Liando : Banyak Praktik Pemilu Tidak Konstitusional

  • Bagikan
Dokumentasi (foto ist)

actadiurna.id – Seminar Nasional Fakultas Hukum Universitas Sam Ratulangi (Unsrat) Manado yang menghadirkan ketua Komisi Pemilihan Umum Republik Indonesia (KPU RI), Hasyim Asy’ari, Ph.D, pada Jumat (16/9/2022).

Seminar dengan topik “Pemilu dalam Sistim Ketatanegaraan dan Konstitusional” itu dihadiri oleh ratusan peserta dari kalangan dosen, mahasiswa, Pers, anggota KPUD dan Bawaslu se Sulut.

Ferry Daud Liando selaku Dosen Kepemiluan Fispol Unsrat menilai bahwa selama ini terdapat praktik-praktik pemilu yang menyimpang dari ketentuan konstitusi.

“Artinya baik Undang-undang pemilu maupun undang-undang pilkada tidak sejalan dengan UUD 1945,” ungkapnya.

Menurut Liando, terdapat beberapa ketidaksinkronan dalam ketentuan Konstitusi.

“Konstitusi mengatur bahwa calon presiden dan wakil presiden diusung oleh partai politik tanpa ambang batas.
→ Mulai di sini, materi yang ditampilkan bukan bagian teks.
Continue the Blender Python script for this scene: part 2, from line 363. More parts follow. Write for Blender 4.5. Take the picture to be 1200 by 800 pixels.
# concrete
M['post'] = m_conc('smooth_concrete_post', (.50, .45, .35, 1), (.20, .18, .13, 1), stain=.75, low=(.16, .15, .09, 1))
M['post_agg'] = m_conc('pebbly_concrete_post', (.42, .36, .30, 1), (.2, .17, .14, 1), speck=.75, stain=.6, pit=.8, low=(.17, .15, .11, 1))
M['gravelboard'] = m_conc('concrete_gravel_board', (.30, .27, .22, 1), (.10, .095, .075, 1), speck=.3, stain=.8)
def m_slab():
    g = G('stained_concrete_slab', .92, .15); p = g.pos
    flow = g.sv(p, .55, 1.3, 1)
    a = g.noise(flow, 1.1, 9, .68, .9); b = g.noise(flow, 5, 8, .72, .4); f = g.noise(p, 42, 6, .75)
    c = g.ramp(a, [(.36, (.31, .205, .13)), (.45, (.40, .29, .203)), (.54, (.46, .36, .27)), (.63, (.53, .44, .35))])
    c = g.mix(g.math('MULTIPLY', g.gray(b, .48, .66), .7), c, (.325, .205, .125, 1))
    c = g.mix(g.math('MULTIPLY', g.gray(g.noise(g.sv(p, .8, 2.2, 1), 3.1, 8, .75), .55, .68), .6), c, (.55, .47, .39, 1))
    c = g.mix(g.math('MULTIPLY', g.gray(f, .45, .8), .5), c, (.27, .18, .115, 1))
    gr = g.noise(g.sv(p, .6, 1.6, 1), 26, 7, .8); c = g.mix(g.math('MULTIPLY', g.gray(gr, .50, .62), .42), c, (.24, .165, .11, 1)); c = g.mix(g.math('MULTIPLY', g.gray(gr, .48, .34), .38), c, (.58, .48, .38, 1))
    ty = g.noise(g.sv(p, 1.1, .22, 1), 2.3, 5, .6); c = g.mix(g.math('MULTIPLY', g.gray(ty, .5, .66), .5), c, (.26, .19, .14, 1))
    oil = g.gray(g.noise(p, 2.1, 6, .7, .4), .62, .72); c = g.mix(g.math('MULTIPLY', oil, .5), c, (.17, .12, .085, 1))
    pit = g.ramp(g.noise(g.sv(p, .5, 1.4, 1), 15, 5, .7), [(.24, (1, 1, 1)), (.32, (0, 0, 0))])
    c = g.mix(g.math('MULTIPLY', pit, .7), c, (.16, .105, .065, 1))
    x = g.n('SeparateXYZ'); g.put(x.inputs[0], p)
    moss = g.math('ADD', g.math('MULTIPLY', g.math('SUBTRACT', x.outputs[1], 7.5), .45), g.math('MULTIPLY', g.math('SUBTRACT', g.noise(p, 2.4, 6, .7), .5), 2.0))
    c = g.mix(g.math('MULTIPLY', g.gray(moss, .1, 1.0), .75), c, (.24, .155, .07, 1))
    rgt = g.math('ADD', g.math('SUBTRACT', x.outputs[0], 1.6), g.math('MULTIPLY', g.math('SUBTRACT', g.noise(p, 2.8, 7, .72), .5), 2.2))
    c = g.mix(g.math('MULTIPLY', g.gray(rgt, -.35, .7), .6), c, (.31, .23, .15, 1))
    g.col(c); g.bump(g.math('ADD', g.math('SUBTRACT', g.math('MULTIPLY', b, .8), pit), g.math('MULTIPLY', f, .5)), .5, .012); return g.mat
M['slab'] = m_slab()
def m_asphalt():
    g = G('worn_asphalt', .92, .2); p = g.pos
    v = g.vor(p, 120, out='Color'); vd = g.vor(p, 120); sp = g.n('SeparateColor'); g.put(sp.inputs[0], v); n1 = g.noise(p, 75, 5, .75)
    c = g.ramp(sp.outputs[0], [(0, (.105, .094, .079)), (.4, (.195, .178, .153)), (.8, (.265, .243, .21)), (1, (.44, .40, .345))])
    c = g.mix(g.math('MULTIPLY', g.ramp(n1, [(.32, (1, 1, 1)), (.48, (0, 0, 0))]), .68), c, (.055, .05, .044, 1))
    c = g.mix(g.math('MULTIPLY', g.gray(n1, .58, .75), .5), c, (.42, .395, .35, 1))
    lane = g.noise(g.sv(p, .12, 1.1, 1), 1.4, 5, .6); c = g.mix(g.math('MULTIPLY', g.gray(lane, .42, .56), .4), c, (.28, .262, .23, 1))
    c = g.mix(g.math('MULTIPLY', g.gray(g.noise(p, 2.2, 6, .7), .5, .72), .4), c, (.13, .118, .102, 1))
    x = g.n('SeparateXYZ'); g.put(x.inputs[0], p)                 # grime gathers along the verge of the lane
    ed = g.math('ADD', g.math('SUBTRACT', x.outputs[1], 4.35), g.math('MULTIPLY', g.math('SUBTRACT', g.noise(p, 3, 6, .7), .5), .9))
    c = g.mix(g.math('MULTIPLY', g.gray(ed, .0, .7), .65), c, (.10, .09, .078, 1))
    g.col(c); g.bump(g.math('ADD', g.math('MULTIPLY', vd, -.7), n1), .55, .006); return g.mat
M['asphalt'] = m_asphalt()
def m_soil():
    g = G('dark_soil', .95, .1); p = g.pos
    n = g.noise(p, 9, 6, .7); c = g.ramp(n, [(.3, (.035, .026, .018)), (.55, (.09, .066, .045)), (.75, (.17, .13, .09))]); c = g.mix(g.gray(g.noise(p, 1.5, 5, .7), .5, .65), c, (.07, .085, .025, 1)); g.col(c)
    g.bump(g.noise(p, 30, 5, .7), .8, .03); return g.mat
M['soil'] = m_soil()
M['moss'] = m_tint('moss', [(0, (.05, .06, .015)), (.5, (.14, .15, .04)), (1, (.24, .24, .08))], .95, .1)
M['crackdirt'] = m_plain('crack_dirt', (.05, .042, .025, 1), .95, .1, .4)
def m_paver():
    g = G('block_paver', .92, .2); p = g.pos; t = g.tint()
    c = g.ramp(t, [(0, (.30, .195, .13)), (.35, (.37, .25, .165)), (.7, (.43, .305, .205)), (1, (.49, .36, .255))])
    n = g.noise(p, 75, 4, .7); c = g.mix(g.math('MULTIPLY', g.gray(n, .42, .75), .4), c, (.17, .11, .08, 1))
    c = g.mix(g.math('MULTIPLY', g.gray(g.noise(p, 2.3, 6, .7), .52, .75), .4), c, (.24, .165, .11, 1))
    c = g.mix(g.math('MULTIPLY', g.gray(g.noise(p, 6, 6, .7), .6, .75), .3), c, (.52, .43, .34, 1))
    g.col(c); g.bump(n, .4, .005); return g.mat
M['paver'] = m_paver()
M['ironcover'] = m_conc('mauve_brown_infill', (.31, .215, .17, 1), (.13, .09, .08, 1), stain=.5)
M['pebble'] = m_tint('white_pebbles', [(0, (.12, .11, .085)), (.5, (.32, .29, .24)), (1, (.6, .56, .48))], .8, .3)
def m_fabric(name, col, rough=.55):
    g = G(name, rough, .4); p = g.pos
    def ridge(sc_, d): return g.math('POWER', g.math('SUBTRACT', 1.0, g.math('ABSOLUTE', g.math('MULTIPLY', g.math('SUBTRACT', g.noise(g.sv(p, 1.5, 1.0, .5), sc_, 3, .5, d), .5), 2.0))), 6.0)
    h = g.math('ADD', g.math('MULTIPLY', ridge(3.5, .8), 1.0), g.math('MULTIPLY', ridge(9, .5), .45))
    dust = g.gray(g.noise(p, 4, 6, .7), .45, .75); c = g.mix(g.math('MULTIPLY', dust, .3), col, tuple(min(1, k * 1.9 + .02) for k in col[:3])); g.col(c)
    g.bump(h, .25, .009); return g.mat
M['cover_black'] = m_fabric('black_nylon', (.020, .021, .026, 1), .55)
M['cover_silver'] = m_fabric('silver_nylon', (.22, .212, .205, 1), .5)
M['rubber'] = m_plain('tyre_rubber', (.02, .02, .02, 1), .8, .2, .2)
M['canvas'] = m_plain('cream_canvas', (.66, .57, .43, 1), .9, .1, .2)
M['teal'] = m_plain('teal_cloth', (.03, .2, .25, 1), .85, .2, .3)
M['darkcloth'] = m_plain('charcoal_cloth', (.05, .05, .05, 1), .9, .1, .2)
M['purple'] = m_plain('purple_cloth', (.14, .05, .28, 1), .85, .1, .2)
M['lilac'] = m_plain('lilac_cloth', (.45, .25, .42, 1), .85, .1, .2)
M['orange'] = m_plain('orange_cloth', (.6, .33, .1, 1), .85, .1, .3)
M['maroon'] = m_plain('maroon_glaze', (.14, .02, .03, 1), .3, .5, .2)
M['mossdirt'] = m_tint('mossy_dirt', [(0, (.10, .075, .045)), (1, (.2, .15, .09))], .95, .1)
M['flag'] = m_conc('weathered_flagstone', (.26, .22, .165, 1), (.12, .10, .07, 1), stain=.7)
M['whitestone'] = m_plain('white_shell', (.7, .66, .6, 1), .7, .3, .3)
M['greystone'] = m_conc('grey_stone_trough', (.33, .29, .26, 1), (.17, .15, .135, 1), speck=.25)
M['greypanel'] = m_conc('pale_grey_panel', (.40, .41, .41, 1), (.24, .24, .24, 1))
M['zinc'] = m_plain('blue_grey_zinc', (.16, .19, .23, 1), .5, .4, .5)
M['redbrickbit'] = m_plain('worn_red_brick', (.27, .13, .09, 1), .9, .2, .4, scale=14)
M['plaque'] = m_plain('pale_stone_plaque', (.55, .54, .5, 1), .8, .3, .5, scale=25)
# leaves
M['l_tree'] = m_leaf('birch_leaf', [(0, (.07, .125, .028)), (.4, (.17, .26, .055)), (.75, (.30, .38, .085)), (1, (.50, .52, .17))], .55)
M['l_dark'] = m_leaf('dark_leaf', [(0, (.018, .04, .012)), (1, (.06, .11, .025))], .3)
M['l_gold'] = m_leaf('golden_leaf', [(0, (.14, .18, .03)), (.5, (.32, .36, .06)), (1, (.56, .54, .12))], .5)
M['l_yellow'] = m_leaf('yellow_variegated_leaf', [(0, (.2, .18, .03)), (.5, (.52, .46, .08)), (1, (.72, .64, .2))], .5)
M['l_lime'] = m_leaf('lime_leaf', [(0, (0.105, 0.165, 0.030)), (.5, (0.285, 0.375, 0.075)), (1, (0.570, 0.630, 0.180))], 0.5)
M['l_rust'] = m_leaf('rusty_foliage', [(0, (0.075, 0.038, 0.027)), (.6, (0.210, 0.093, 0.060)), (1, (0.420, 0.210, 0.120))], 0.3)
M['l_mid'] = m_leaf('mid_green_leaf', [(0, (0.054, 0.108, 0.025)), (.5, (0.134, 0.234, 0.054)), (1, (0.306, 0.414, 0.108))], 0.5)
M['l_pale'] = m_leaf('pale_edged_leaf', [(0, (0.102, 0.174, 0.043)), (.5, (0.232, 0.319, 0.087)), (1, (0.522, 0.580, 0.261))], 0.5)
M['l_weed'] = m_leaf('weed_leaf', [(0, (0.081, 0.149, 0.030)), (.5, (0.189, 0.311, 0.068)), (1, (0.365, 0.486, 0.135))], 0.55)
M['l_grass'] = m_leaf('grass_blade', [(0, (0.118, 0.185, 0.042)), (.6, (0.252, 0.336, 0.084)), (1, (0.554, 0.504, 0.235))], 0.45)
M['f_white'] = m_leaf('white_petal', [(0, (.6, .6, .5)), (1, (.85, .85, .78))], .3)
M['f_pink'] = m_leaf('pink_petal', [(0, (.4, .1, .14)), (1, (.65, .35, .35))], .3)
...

Namun UU No. 7 Tahun 2017, mengatur ambang batas yaitu parpol pengusung harus punya kursi 20 persen di DPR hasil pemilu,” ungkap Liando.

Ada pun Liando mempertanyakan
“Apakah undang-undang pemilu tidak bertentangan dengan konstitusi UUD 1945?,” sambungnya.

Selanjutnya, ia menjelaskan “Dalam Konstitusi menyebut bahwa Indonesia menganut sistim pemerintahan presidensial. Dalam teori politik disebutkan bahwa ciri sistim presidensial menganut sistim jumlah parpol terbatas atau sederhana,” jelas Liando.

Ia pun mempertanyakan terkait perbedaan sistim yang ada.
“Tapi mengapa undang-undang pemilu memungkinkan sistim multi partai?,”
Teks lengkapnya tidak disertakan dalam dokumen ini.